### THE REQUEST
Go through the data below. Pull out every line that has the word "picture".

(Entries with scene source code)
◆ ◆ ◆ ◆

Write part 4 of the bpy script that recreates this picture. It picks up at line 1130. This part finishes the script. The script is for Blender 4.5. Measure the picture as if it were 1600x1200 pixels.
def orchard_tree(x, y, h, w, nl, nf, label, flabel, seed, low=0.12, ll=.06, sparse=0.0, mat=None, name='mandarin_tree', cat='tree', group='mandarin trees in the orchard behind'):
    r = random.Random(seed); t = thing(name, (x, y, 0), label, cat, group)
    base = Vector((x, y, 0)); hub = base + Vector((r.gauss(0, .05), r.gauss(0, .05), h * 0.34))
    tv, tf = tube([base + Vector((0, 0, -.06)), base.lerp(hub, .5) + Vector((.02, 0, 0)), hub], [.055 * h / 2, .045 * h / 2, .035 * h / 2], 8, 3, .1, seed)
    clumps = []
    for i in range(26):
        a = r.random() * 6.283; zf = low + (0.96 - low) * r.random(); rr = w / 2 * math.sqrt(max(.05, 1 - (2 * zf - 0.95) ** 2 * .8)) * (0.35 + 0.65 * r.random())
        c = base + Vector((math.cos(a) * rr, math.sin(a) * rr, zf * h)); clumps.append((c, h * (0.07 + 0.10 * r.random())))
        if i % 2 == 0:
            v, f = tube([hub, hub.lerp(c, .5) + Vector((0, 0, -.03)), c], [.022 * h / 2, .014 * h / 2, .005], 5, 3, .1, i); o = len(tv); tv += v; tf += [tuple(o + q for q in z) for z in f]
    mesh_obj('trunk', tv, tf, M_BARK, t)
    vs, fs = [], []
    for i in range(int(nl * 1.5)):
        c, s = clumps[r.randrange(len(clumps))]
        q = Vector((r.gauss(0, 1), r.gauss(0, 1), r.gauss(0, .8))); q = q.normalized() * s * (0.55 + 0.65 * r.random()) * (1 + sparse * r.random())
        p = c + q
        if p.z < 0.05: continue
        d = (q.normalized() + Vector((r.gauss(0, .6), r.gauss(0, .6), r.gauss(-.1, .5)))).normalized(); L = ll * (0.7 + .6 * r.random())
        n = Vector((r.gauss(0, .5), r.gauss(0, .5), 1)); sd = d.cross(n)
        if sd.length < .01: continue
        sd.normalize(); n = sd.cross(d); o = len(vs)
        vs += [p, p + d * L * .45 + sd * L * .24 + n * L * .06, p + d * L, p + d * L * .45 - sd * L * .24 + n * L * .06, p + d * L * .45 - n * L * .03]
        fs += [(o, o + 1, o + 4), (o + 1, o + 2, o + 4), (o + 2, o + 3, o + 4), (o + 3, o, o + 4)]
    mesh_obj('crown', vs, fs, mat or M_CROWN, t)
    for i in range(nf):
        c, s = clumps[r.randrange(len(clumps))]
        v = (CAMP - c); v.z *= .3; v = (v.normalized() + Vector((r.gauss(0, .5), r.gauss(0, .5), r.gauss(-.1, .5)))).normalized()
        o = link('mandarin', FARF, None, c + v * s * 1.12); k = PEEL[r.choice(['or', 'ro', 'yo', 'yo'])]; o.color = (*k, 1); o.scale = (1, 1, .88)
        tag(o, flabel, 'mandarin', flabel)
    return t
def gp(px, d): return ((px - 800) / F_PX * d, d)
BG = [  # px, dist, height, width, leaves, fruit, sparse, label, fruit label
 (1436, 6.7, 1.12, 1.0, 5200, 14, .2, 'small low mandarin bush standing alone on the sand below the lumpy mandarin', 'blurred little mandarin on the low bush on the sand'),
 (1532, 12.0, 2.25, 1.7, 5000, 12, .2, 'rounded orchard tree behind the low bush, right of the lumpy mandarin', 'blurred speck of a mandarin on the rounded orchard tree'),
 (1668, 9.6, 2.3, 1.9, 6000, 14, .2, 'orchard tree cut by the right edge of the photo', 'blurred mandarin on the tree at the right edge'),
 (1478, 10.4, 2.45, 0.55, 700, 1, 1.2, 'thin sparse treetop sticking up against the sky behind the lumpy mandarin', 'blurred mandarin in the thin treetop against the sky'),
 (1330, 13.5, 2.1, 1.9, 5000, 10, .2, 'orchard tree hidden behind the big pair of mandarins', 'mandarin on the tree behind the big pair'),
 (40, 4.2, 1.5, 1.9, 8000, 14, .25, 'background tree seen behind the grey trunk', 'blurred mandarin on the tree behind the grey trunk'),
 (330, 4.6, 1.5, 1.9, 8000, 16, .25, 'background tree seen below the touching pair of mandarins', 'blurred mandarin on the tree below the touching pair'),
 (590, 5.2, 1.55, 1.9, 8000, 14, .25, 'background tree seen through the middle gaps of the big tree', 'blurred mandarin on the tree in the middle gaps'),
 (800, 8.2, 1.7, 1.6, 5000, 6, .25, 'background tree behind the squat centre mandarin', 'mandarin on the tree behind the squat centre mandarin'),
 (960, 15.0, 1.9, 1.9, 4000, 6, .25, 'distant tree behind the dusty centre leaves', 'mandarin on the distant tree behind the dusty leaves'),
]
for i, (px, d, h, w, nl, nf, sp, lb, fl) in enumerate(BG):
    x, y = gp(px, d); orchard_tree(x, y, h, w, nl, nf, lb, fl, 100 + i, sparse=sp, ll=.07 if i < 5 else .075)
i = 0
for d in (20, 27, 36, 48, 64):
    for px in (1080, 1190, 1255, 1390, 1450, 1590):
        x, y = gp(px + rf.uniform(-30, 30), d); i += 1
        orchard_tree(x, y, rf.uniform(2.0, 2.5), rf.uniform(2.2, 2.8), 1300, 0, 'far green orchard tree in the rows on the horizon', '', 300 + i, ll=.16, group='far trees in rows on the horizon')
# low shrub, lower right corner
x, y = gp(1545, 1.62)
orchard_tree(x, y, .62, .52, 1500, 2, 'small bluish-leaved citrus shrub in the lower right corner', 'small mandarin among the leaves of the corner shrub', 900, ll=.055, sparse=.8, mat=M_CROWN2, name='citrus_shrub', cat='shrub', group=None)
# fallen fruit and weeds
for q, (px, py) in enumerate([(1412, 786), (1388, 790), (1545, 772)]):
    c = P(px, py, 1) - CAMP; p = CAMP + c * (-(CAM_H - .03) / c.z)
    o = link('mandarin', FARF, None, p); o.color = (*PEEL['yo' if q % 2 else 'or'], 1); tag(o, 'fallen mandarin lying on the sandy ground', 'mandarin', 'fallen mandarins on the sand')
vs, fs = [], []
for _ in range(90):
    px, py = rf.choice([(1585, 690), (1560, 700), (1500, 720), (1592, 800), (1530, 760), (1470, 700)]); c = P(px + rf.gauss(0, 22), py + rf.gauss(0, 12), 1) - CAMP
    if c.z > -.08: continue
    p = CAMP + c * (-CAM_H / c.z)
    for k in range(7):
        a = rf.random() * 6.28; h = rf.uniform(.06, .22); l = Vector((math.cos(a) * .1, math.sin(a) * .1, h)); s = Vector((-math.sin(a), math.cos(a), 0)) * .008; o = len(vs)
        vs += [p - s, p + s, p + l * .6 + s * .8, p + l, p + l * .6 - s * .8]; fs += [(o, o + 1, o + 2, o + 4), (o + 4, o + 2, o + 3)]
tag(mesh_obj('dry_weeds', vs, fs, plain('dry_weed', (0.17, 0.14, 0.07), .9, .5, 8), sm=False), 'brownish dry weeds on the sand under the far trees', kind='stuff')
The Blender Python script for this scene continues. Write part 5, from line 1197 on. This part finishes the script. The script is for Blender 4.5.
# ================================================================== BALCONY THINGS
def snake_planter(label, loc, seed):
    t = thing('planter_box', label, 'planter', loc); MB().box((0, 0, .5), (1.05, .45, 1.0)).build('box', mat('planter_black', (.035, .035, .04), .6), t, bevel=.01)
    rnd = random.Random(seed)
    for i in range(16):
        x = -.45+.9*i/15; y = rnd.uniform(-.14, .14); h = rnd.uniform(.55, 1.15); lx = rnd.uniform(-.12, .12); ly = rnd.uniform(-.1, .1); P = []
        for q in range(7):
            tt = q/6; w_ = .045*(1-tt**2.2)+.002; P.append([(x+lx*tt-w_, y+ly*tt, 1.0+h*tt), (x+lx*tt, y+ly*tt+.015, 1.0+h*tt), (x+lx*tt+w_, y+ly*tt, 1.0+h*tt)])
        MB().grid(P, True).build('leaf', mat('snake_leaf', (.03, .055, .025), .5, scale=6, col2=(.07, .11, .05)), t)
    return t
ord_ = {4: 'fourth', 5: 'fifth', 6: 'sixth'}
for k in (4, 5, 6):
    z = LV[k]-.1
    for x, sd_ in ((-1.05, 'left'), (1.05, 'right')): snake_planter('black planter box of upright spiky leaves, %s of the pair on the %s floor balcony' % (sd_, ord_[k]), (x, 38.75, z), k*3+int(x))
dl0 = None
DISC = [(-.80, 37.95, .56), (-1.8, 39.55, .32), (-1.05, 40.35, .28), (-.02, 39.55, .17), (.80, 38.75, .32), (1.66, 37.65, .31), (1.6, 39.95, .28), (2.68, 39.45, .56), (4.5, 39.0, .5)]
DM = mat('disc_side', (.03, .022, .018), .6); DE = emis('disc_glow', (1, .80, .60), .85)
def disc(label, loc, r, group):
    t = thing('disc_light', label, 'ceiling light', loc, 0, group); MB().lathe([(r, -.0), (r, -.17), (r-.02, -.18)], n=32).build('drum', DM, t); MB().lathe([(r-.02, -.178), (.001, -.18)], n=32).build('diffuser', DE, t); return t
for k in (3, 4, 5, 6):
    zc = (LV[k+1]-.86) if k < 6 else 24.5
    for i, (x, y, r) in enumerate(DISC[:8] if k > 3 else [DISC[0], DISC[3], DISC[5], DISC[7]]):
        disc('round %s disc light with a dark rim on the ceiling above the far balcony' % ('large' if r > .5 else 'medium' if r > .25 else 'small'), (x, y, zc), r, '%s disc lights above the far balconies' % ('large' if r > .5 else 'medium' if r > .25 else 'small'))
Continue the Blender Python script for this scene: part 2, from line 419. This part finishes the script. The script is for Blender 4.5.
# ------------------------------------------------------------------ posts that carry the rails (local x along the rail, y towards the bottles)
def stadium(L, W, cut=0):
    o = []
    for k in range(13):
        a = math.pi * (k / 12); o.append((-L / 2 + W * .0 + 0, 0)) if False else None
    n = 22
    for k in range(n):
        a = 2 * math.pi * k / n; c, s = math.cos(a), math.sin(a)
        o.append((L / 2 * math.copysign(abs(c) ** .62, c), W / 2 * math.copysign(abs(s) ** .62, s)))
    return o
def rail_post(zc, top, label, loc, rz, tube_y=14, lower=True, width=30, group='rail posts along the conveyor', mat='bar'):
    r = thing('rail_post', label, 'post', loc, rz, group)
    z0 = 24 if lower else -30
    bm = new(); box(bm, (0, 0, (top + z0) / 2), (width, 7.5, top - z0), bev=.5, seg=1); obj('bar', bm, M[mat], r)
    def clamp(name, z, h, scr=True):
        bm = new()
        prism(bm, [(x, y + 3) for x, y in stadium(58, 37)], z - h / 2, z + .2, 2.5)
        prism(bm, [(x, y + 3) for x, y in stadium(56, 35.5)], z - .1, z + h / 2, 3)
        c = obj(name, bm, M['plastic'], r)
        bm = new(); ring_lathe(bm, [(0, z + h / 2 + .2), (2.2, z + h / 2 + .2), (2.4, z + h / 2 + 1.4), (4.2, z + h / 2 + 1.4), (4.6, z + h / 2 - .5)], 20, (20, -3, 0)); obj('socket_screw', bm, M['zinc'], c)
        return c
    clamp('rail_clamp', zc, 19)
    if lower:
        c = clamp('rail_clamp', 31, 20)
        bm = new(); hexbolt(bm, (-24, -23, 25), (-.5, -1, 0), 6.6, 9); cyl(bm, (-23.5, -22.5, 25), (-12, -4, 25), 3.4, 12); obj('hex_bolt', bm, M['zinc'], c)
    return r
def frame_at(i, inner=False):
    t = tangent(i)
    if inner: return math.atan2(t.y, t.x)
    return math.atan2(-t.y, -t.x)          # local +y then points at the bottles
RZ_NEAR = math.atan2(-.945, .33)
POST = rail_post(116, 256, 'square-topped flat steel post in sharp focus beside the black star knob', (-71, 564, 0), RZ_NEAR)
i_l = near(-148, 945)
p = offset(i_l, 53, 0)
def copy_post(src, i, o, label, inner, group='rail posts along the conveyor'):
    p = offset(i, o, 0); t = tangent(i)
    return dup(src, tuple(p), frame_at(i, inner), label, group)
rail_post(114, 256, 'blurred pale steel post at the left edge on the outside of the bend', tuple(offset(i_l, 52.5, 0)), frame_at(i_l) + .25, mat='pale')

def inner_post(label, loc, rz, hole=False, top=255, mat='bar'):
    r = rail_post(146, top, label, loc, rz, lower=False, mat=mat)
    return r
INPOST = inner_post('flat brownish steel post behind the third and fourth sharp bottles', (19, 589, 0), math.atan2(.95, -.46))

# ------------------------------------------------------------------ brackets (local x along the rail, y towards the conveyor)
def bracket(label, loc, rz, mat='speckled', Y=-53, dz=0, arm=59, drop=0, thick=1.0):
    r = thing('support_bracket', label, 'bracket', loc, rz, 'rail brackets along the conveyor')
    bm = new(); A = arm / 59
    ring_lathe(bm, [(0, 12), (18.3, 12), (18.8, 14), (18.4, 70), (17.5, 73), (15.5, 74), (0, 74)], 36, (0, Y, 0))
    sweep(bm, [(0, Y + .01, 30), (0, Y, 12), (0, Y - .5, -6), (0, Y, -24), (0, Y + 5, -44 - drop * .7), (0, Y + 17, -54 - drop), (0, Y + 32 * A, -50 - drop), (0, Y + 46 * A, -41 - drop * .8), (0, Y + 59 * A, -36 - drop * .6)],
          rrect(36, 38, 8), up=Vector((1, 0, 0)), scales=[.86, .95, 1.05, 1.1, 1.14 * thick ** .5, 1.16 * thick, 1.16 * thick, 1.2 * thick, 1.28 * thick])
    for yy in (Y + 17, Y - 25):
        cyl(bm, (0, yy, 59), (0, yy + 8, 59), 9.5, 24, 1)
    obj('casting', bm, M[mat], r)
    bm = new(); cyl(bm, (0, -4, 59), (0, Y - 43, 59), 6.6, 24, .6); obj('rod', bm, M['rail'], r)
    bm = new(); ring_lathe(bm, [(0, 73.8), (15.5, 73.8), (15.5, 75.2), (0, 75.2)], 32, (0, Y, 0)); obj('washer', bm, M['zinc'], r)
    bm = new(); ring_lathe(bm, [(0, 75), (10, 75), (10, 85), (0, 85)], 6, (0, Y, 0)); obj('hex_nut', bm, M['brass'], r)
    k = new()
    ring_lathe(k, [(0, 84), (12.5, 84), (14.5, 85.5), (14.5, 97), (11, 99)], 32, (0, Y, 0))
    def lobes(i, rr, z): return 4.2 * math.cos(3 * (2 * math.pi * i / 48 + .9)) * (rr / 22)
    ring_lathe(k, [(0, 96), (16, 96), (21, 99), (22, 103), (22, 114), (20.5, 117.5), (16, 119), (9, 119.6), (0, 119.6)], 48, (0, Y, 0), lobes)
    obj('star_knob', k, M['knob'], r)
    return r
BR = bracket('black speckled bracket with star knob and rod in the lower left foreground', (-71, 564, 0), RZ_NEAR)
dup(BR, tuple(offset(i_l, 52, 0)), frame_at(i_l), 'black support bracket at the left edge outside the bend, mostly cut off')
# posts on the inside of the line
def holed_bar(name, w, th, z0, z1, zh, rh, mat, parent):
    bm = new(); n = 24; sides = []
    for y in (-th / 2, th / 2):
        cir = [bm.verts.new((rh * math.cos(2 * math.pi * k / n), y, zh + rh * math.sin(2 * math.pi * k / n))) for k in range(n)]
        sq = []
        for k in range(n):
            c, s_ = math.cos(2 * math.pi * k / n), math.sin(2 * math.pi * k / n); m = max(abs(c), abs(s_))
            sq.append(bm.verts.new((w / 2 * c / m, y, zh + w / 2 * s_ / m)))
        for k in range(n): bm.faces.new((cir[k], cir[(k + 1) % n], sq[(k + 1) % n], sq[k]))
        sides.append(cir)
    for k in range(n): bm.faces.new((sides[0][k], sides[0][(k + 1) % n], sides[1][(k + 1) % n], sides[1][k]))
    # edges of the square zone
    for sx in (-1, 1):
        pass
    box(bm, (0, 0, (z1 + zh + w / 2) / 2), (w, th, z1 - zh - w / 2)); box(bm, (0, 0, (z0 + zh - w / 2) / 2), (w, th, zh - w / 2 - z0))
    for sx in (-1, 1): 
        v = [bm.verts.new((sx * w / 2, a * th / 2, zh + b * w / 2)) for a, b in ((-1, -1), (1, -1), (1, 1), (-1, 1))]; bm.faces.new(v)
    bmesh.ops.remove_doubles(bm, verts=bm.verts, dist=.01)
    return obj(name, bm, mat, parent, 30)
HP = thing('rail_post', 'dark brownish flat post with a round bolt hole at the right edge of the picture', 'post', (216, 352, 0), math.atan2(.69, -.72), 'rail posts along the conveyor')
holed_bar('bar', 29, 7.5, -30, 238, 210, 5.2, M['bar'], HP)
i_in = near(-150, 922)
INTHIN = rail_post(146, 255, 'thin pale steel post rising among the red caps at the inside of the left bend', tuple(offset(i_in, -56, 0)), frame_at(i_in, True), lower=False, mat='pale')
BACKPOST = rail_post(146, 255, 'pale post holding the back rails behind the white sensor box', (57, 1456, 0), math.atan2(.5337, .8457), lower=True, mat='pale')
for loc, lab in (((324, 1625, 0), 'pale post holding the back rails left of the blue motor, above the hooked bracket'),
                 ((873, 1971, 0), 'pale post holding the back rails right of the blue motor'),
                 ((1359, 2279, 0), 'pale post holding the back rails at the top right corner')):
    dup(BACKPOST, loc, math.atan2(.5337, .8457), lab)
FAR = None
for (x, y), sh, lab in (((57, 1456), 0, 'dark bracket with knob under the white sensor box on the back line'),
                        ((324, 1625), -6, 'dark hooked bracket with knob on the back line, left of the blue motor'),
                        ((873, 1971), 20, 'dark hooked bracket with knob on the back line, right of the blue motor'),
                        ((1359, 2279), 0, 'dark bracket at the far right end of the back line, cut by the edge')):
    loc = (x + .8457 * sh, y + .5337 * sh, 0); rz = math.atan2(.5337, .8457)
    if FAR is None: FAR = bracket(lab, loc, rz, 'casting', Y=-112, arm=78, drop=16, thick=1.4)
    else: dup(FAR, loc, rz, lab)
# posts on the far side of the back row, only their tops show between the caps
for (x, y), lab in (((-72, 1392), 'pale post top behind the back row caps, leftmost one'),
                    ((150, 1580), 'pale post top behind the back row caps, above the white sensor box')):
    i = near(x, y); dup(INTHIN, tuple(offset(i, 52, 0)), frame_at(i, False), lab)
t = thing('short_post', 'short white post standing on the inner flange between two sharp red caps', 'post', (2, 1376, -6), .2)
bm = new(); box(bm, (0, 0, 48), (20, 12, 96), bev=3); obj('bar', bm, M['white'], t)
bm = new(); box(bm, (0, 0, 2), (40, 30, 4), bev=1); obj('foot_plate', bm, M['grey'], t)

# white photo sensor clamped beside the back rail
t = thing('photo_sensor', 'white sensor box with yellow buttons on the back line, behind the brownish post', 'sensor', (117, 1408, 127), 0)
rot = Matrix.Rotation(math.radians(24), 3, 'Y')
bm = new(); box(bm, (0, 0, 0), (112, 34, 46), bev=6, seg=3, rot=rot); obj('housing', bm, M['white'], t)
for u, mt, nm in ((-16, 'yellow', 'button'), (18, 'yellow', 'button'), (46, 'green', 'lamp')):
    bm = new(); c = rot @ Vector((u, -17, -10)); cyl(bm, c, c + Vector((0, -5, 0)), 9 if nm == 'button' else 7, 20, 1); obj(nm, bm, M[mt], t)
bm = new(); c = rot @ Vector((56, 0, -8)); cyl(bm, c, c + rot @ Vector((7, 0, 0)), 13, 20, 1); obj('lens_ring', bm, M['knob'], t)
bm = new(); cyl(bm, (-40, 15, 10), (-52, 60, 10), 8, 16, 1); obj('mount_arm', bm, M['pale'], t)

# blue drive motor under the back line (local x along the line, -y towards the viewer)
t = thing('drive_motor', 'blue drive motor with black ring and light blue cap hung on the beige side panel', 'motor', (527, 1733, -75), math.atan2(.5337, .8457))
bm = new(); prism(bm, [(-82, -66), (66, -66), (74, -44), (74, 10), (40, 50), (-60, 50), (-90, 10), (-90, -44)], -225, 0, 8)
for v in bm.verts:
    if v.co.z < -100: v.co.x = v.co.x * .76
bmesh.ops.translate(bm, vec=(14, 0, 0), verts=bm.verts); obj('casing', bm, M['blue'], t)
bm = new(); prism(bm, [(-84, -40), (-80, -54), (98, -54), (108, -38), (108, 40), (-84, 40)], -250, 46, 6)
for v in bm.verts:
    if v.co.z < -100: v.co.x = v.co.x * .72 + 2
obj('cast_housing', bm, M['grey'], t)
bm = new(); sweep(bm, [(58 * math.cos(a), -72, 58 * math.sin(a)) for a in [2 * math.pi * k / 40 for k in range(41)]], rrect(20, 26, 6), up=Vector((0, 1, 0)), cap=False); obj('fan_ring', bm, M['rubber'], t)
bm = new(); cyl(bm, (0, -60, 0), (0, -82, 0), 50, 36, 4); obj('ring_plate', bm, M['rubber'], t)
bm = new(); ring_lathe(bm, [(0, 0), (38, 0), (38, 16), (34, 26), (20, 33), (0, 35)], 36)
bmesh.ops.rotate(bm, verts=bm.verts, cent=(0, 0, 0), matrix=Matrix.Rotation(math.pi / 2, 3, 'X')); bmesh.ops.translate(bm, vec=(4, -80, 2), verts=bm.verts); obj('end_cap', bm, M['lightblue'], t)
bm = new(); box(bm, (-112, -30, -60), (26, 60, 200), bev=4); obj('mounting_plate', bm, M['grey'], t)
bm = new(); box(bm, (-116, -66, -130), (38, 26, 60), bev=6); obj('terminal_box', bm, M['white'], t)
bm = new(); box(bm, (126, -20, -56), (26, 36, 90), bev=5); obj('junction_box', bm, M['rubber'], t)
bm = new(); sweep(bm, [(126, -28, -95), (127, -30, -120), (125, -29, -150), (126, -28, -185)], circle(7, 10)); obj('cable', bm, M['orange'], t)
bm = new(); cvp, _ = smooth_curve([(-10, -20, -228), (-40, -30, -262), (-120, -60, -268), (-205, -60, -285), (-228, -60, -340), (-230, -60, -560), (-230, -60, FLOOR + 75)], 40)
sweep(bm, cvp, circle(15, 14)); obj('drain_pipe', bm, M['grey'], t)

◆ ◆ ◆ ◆

### SOLUTION BELOW
Write part 4 of the bpy script that recreates this picture. It picks up at line 1130. This part finishes the script. The script is for Blender 4.5. Measure the picture as if it were 1600x1200 pixels.
HP = thing('rail_post', 'dark brownish flat post with a round bolt hole at the right edge of the picture', 'post', (216, 352, 0), math.atan2(.69, -.72), 'rail posts along the conveyor')